E poi suonatori mariachi, marito e moglie che soccombono sotto chicchi e chicchi di riso, palme sulla spiaggia, l’abbronzatura integrale, gli Eagles di Hotel California. Il peso del consumismo, targato Coca Cola, gli astronauti sulla luna, la polizia, il controllo, il corpo in vendita, la violenza che segna la quotidianità, Cristo in croce, uno stadio e una partita di calcio, qualcuno che attenta alla vita del Presidente. La morte e la falce, uomini e donne sull’orlo dell’abisso, l’ombra della dittatura, un cumulo di corpi inerti, e un uomo, solo, che va via mentre la luce di una lampada da ufficio scema.

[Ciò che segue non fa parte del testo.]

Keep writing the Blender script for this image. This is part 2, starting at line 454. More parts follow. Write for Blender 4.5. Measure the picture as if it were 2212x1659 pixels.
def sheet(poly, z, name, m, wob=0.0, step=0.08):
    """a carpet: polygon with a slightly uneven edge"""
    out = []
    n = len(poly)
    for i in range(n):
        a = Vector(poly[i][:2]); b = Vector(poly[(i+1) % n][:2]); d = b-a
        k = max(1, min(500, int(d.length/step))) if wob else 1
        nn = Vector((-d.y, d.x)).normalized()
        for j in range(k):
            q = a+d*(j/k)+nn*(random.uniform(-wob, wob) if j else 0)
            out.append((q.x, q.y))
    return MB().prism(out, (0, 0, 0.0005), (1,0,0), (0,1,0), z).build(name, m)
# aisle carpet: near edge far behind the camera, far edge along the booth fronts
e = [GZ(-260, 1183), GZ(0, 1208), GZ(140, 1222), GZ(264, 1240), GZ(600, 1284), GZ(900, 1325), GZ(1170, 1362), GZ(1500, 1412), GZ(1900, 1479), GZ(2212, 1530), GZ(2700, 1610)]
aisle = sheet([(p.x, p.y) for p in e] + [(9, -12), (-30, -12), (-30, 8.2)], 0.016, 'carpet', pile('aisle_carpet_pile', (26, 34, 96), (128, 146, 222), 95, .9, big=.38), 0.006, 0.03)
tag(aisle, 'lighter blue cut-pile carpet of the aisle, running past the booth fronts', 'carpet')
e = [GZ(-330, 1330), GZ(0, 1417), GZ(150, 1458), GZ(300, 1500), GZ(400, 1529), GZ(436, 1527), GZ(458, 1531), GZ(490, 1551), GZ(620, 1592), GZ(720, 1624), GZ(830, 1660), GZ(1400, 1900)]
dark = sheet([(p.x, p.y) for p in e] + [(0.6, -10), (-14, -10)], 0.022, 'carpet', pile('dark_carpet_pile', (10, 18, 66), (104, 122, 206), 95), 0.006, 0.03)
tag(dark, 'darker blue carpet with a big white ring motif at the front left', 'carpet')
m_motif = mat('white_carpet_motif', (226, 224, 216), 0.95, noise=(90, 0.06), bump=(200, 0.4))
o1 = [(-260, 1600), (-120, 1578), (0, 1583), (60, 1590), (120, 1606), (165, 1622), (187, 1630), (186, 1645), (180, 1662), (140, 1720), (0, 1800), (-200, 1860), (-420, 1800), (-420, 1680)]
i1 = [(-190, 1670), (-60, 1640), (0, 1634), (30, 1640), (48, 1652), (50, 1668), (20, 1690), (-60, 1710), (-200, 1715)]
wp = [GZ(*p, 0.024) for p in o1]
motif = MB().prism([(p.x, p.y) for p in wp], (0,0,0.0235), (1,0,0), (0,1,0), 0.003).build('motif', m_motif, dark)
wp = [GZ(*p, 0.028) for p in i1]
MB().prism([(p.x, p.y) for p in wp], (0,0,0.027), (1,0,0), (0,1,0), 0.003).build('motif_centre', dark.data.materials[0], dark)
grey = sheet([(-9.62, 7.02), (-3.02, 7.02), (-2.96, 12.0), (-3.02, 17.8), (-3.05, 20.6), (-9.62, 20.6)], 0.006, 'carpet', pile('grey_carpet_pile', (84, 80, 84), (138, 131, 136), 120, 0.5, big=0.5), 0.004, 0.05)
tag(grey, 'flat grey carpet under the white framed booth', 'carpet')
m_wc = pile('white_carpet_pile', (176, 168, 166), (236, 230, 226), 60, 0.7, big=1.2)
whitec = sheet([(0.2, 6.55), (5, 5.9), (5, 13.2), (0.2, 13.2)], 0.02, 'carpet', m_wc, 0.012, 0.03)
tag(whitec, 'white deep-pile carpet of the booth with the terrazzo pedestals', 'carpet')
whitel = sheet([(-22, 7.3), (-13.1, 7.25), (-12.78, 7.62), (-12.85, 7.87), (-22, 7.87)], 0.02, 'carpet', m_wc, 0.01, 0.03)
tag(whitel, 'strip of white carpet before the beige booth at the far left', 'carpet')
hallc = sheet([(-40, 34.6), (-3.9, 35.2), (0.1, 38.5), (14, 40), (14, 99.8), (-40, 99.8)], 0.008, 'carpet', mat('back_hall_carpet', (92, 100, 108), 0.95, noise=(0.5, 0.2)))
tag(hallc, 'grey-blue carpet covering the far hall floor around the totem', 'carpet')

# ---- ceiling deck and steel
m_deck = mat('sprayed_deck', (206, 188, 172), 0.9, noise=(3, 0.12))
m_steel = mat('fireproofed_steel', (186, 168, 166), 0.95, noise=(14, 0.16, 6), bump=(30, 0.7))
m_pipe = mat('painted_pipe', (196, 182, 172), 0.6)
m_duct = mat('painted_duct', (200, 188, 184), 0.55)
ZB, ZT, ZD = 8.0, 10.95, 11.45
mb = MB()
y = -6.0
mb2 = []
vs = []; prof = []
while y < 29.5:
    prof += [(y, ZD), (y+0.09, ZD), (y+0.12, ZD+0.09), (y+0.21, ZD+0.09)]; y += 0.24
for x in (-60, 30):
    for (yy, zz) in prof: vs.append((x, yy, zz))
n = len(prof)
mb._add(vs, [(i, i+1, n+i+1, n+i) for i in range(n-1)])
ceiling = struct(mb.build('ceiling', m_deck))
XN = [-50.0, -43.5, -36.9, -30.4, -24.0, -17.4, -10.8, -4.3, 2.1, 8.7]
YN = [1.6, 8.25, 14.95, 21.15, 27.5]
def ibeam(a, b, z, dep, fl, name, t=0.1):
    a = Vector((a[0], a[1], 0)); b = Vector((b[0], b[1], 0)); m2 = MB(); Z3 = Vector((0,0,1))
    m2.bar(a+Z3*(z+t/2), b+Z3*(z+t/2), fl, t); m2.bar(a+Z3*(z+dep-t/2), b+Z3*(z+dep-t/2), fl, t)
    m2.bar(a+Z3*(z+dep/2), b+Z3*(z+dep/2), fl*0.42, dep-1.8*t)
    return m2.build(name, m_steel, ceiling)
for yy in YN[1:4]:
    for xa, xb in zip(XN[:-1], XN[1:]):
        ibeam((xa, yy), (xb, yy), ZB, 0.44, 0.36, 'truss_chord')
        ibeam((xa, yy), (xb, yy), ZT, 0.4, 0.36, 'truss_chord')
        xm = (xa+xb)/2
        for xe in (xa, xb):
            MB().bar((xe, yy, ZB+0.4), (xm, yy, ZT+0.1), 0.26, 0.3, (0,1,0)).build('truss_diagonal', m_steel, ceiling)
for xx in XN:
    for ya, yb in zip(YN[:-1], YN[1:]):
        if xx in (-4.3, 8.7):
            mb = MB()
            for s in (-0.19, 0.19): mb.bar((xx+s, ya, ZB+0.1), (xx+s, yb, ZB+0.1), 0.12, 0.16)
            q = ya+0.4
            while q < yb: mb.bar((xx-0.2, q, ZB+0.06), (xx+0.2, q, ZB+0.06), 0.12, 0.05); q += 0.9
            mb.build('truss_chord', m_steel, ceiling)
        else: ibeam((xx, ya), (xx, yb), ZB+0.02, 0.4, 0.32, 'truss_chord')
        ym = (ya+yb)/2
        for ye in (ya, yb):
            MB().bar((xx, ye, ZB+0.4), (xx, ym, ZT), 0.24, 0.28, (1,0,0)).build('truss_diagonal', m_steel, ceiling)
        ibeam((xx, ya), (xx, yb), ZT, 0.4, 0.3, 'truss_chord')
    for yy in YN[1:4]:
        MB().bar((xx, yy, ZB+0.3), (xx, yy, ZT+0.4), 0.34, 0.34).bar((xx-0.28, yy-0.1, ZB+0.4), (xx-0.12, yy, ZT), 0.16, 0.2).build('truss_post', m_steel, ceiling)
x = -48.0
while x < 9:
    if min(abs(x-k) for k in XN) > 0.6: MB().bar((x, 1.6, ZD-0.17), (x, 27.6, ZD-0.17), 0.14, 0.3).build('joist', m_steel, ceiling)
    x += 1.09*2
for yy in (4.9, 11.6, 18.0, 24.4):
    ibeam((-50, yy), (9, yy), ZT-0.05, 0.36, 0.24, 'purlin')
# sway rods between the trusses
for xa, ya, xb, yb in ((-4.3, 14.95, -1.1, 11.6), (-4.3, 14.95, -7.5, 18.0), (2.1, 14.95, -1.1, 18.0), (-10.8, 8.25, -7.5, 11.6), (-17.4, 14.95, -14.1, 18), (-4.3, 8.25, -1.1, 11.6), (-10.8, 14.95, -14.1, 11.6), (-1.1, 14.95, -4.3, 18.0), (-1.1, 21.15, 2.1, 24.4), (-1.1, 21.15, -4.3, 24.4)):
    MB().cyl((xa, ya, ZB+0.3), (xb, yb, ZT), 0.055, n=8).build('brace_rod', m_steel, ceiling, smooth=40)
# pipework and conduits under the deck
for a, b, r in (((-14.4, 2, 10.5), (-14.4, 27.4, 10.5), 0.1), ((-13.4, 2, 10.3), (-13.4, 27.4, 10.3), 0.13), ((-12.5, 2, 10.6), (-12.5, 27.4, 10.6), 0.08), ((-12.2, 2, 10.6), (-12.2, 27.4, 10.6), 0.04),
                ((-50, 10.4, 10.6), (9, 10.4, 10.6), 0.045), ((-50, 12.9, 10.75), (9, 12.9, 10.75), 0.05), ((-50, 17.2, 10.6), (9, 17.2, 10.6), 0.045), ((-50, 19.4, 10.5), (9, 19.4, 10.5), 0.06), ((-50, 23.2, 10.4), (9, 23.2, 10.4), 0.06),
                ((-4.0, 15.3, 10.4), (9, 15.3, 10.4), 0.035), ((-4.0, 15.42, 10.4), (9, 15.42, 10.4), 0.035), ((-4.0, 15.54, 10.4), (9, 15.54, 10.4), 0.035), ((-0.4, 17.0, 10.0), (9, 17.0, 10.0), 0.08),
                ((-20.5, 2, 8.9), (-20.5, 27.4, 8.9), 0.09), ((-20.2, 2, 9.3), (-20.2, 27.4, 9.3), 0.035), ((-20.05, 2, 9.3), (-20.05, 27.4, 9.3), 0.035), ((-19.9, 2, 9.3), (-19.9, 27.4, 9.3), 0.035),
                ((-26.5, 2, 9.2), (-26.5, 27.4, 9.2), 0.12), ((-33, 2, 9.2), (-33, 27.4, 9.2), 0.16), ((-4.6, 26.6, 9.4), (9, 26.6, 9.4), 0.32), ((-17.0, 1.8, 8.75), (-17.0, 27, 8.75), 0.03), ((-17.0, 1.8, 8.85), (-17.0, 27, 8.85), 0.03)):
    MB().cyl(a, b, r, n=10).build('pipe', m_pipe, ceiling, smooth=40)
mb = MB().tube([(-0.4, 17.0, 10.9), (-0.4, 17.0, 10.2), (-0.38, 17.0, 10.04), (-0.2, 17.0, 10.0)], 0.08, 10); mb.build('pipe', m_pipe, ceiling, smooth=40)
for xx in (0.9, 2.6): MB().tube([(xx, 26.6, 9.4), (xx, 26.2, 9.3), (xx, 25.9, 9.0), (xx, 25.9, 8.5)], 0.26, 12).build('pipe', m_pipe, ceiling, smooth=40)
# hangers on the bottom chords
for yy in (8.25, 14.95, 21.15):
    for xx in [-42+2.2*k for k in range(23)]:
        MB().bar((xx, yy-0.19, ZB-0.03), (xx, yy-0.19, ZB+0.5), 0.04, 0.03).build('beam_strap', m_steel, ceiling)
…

Tante le trovate, dal phon che simula il vento e fa muovere le pale di un elicottero, al martello che battendo produce un su e giù per coppie di amanti, al chiodo come palo da lap dance. Molti i rimandi, sociali, religiosi, politici, storici. Tante le figure, dagli alti gradi dell’esercito al pontefice, dagli operai a Obama, dai personaggi noti di oggi agli ignoti di sempre.

Grandi numeri, fondi illimitati, ampie strutture, tanti attori, sono sempre sinonimo di grande opera? O piuttosto sono l’idea, l’originalità del meccanismo creativo, i temi messi in campo a fare la differenza? Riesce, Espinosa, a trascinarci su spiagge tropicali e in grandi piazze, a farci vedere matrimoni e funerali, a far volare elicotteri e fluttuare astronauti. Passa dalla nascita alla morte, da Betlemme a Babbo Natale, dalla Via Crucis ai genocidi in un batter di ciglia. Supera limiti spaziali e temporali, affronta, con una sola immagine, grandi tematiche, dal consumismo alle logiche del potere, dalle credenze religiose alle dinamiche dell’amore. Uno spettacolo da tavolo, un teatro in miniatura, che in un piccolo spazio tratteggia grandi eventi, attraversando la storia, e con piccole, anonime figure, mette in scena l’umanità.